If there’s a common factor in my books of the year it’s their willingness to mess with their readers. All five are playful, witty stories that turn on a dime and never quite let their readers get comfortable. Revision isn’t just an example of that, it builds that idea into the core of the story.
Andrea Phillips’ story starts out as a Banksian modern comedy. Mira is a trust fund baby who has struck out on her own, has a good job at a coffee shop and is making her way on her terms. Her boyfriend, Benji, is a tech startup CEO. He’s working on Verity, a news aggregator that’s designed to incorporate everything and do so with absolute accuracy. Which is why it’s a perfect revenge choice for Mira, who edits Benji’s own Verity entry to show they’re engaged.
Then, the same night he dumps her, Benji returns and proposes to Mira.
As the novel goes on, and Mira goes further down the rabbit hole, Philips keeps the light, witty approach but adds a shot of espresso to it. This is a novel about the bleeding edge of science and who bleeds to get us there. The ethical questions it raises are huge and chewy and taken apart here with immense perception and enthusiasm. Not to mention versatility, with Phillips shifting gear from comedy to darkness to techno thriller without ever missing a beat. Even as Mira stumbles to try and keep up with her increasingly surreal life.

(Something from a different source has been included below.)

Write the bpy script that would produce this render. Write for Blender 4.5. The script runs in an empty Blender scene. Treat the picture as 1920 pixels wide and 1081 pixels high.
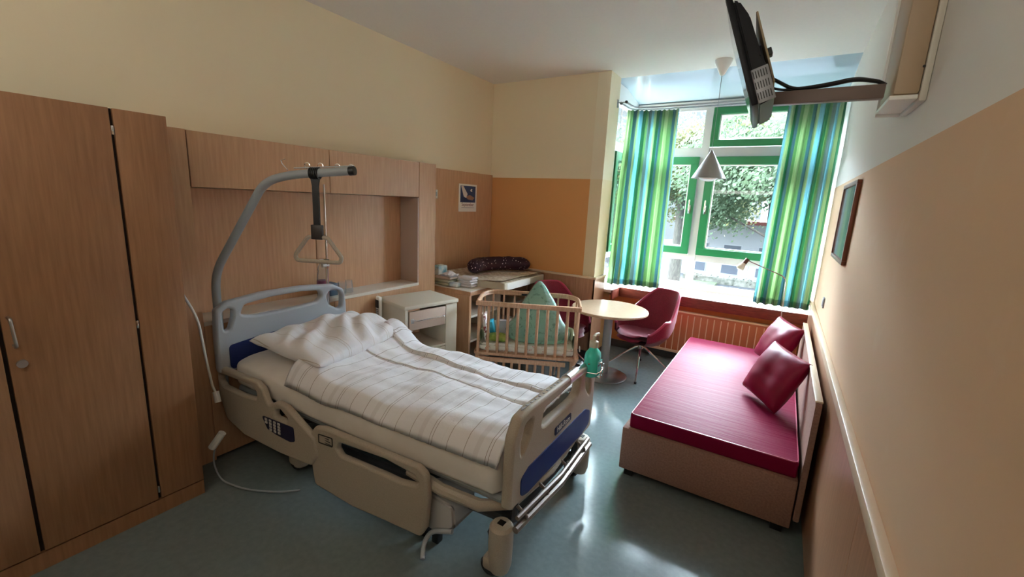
import bpy, bmesh, math, random
from mathutils import Vector, Matrix, Euler, noise
random.seed(7)
sc = bpy.context.scene
COL = sc.collection
R = math.radians

# ---------------------------------------------------------------- camera
F_PX = 809.68
cam_d = bpy.data.cameras.new('camera'); cam = bpy.data.objects.new('camera', cam_d); COL.objects.link(cam)
cam_d.sensor_width = 36.0; cam_d.lens = F_PX / 1920 * 36; cam_d.clip_start = .02; cam_d.clip_end = 300
p_, y_, r_ = 0.200369087, -0.550246109, 0.0487967277
Wv = Vector((math.sin(y_)*math.cos(p_), math.cos(y_)*math.cos(p_), -math.sin(p_)))
Sv = Vector((math.cos(y_), -math.sin(y_), 0)); Uv = Sv.cross(Wv)
S2 = math.cos(r_)*Sv + math.sin(r_)*Uv; U2 = -math.sin(r_)*Sv + math.cos(r_)*Uv
M = Matrix((S2, U2, -Wv)).transposed().to_4x4(); M.translation = Vector((0, 0, 1.75))
cam.matrix_world = M
sc.camera = cam

# ---------------------------------------------------------------- world, exposure
sc.view_settings.view_transform = 'Standard'; sc.view_settings.look = 'None'
sc.view_settings.gamma = 1; sc.view_settings.use_curve_mapping = False
sc.view_settings.exposure = 1.04
sc.cycles.use_denoising = True
sc.cycles.max_bounces = 14; sc.cycles.diffuse_bounces = 8; sc.cycles.glossy_bounces = 5
sc.cycles.transmission_bounces = 8; sc.cycles.transparent_max_bounces = 24
sc.cycles.sample_clamp_indirect = 8
wd = bpy.data.worlds.new('sky'); sc.world = wd; wd.use_nodes = True
nt = wd.node_tree; nt.nodes.clear()
SKY = .90                                            # overall sky strength
tc = nt.nodes.new('ShaderNodeTexCoord'); sx = nt.nodes.new('ShaderNodeSeparateXYZ')
fc = nt.nodes.new('ShaderNodeFloatCurve'); cv = fc.mapping.curves[0]          # brightness by elevation (overcast, bright above the tree line)
cv.points[0].location = (0, .0068); cv.points[1].location = (1, .18)
for q in ((.21, .0072), (.26, .15), (.33, 1.0), (.62, 1.0), (.72, .55), (.85, .28)): cv.points.new(*q)
for q in cv.points: q.handle_type = 'VECTOR'
fc.mapping.update()
az = nt.nodes.new('ShaderNodeMapRange'); az.inputs[1].default_value = -.3; az.inputs[2].default_value = .5; az.inputs[3].default_value = .35; az.inputs[4].default_value = 1
m1 = nt.nodes.new('ShaderNodeMath'); m1.operation = 'MULTIPLY'; m2_ = nt.nodes.new('ShaderNodeMath'); m2_.operation = 'MULTIPLY'; m2_.inputs[1].default_value = 85*SKY
ab = nt.nodes.new('ShaderNodeMath'); ab.operation = 'MAXIMUM'; ab.inputs[1].default_value = 0
bg = nt.nodes.new('ShaderNodeBackground'); bg.inputs[0].default_value = (.76, .88, 1.0, 1)
wo = nt.nodes.new('ShaderNodeOutputWorld')
nt.links.new(tc.outputs['Generated'], sx.inputs[0]); nt.links.new(sx.outputs[2], ab.inputs[0]); nt.links.new(ab.outputs[0], fc.inputs['Value'])
nt.links.new(sx.outputs[1], az.inputs[0]); nt.links.new(fc.outputs[0], m1.inputs[0]); nt.links.new(az.outputs[0], m1.inputs[1])
nt.links.new(m1.outputs[0], m2_.inputs[0]); nt.links.new(m2_.outputs[0], bg.inputs[1]); nt.links.new(bg.outputs[0], wo.inputs[0])
# unseen fill light added behind the camera to brighten the room's deep end
ul_d = bpy.data.lights.new('added_fill_light', 'AREA'); ul_d.shape = 'RECTANGLE'; ul_d.size = 2.6; ul_d.size_y = .2
ul_d.energy = 16; ul_d.color = (1, .965, .92)
ul = bpy.data.objects.new('added_fill_light', ul_d); COL.objects.link(ul)
ul.location = (-1.4, -1.25, 2.20); ul.rotation_euler = (math.pi-.8, 0, 0)

# ---------------------------------------------------------------- materials
def lin(c):
    return tuple((x/12.92 if x <= .04045 else ((x+.055)/1.055)**2.4) for x in c)
def rgb(r, g, b): return lin((r/255, g/255, b/255)) + (1,)
def mat(name, c, rough=.5, metal=0, **kw):
    m = bpy.data.materials.new(name); m.use_nodes = True
    b = m.node_tree.nodes['Principled BSDF']
    b.inputs['Base Color'].default_value = c; b.inputs['Roughness'].default_value = rough
    b.inputs['Metallic'].default_value = metal
    for k, v in kw.items(): b.inputs[k.replace('_', ' ')].default_value = v
    return m
def N(m, t, **kw):
    n = m.node_tree.nodes.new(t)
    for k, v in kw.items(): setattr(n, k, v)
    return n
def L(m, a, b): m.node_tree.links.new(a, b)
def BS(m): return m.node_tree.nodes['Principled BSDF']
def noisy(m, c1, c2, scale=8, sxyz=(1, 1, 1), detail=4, bump=0, lo=.35, hi=.65, coord='Object', dist=.002):
    t = N(m, 'ShaderNodeTexCoord'); mp = N(m, 'ShaderNodeMapping'); mp.inputs['Scale'].default_value = sxyz
    nz = N(m, 'ShaderNodeTexNoise'); nz.inputs['Scale'].default_value = scale; nz.inputs['Detail'].default_value = detail
    cr = N(m, 'ShaderNodeValToRGB'); cr.color_ramp.elements[0].position = lo; cr.color_ramp.elements[1].position = hi
    cr.color_ramp.elements[0].color = c1; cr.color_ramp.elements[1].color = c2
    L(m, t.outputs[coord], mp.inputs[0]); L(m, mp.outputs[0], nz.inputs['Vector']); L(m, nz.outputs[0], cr.inputs[0])
    L(m, cr.outputs[0], BS(m).inputs['Base Color'])
    if bump:
        bp = N(m, 'ShaderNodeBump'); bp.inputs['Strength'].default_value = bump; bp.inputs['Distance'].default_value = dist
        L(m, nz.outputs[0], bp.inputs['Height']); L(m, bp.outputs[0], BS(m).inputs['Normal'])
    return m
def wood(name, c1, c2, rough=.38, s=(11, 11, .7)):
    m = mat(name, c1, rough)
    noisy(m, c1, c2, 6, s, 6, bump=.08, lo=.32, hi=.68)
    return m
WOOD = wood('beech laminate', rgb(188, 144, 108), rgb(202, 158, 122), .33)
BS(WOOD).inputs['Specular IOR Level'].default_value = .6
WOODR = wood('wainscot beech laminate', rgb(166, 122, 92), rgb(184, 140, 110), .3)
WOODL = wood('light beech', rgb(172, 144, 116), rgb(190, 164, 138), .3, (3, 18, 8))
WOODC = wood('oiled beech rods', rgb(184, 142, 112), rgb(208, 168, 138), .4, (14, 14, 3))
WOODD = wood('red brown wood', rgb(112, 50, 38), rgb(142, 70, 52), .35, (2, 14, 14))
WOODF = wood('picture frame wood', rgb(96, 46, 24), rgb(132, 70, 40), .4)
LAM = mat('pale laminate', rgb(214, 204, 190), .3)
PINKL = mat('grey pink laminate', rgb(182, 160, 146), .45)
def plaster(name, c, d=.04, s=60):
    c2 = tuple(min(1, x*(1-d)) for x in c[:3]) + (1,)
    return noisy(mat(name, c, .85), c2, c, s, (1, 1, 1), 3, bump=.25, dist=.001)
CREAM = (rgb(228, 214, 184)); ORANGE = rgb(214, 154, 94); PEACH = rgb(214, 178, 144); OFFW = rgb(222, 219, 212)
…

Revision is a mercurial story about the consequences of the stories we tell ourselves. And, worse, the stories told about us. Endlessly inventive, acutely observed and sharp it’s unlike anything else you’ll read this year and unlike anything you’re expecting it to be.
This book helped me mildly worry a train load of people. Riding back from Nottingham, I giggled and snorted my way through the first couple of hundred pages of Chris Bucholz’s story and devoured the rest in short order once I got home. I still laughed, a lot. I just had less people to worry and less need to behave. Which is fortunate as this is very very funny.
Set aboard a generation ship nearing the end of its voyage, Severance is equal parts thriller, comedy and horror. The horror comes from the central conspiracy and the grounded, mundane reasons for it. The thriller comes from what happens when you go to war in an enclosed space and the comedy comes from everything. Bucholz has an incredible sense of comic timing and his two leads; a pair of cheerfully disgruntled engineers who are fond of recreational burglary, are my favourite double act of 2015. The phrase ‘like a fat whisper’ alone makes the book worth picking up and please, please do. It’s amazing.